Seriously - a very interesting article. I had the pleasure of hearing Carl Henry preach at Knox Presbyterian Church, Toronto in the summer of 1977. He was a superb theologian and a fine communicator. I find it hard to believe that he just forgot to articulate a Christian theology of what incarnational social action would look like within the institutions. Perhaps he realised that talk of 'a Christian philosophy of state and governance' is a bit of a misnomer, given that the 'Chriistian' bit of the Bible never envisions that Christians will be in that position in the first place!

Historic Anabaptist theology calls on Christians to be an alternative kingdom and live out their social justice convictions in that context. The danger is a separatism that has no impact on the world except by being a lifeboat. Historic Anglicanism acted as a chaplain to Caesar in the hope that having his ear from time to time might be a useful thing to moderate some of his excesses. I'm not convinced that's much better. Our friend Wilberforce had a better model, but even he was blind to how his complicity in the English class system stood in contradiction to New Testament Christianity. The discussion continues...


I have both the one "n" and the two "nn" on the bookshelf, although I know which one a classicist would turn to first... :^)

Tim, I think you are right to point out the pendulum of separatism and "cultural chaplaincy". I grant that the NT does not experience nor envision Christians in the institutional roles of civic power and law-making, but whether or not that is an ideal, I'm not so certain.
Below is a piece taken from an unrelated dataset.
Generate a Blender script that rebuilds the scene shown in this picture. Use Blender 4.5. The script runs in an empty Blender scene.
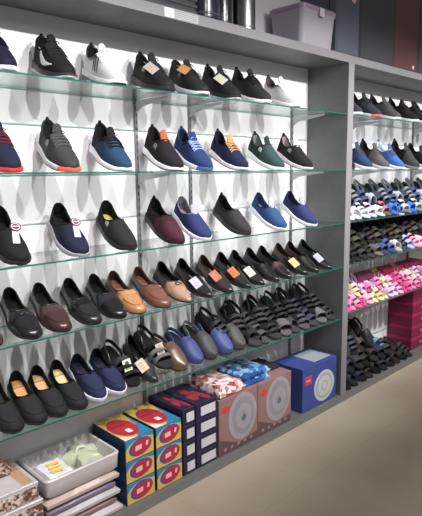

There is a section of the book where Budziszewski engages Yoder's thought - which I'm looking forward to.

Henry critiqued his own work some 40 years later in a book entitled “Twilight of a Great Civilization: The Drift Toward Neo-paganism” (Crossway, 1988). There was, he wrote, “a notable weakness in my concentration on regeneration as the guarantee of a better world. For “Uneasy Conscience” failed to focus sharply on the indispensable role of government in preserving justice in a fallen society. Essential as regenerative forces are to transform the human will, civil government remains nonetheless a necessary instrument to constrain human beings – whatever their religious predilections – to act justly, whether they desire to do so or not.” (page 167)

It seems that the national "established church" model sees the institutions as deriving authority from God, but then does not have the ability to critique those institutions when needed. How we are called to incarnate the kingdom, as much as possible, is a difficult and grace-dependant vocation...

The Sheepcat

Joseph, just today I happened across a good essay and a book review by J. Daryl Charles in First Things on the theme of recovery of natural law.


Speaking of uneasy conscience, when is your episcopal election. Any names yet?


Sheepcat - interesting articles. I've long had an interest in natural law theory (and all the corollaries in natural theology). It is certainly one area which evangelicals have shied away from in the past. Joseph Fitzmyer, in his commentary on Romans, talks about an over-reaction to Enlightenment thought as the root cause.
CPM - So far only your name is on the list. Could be acclamation....:^)

The Sheepcat

Go on, Joseph. Give CPM a run for his money!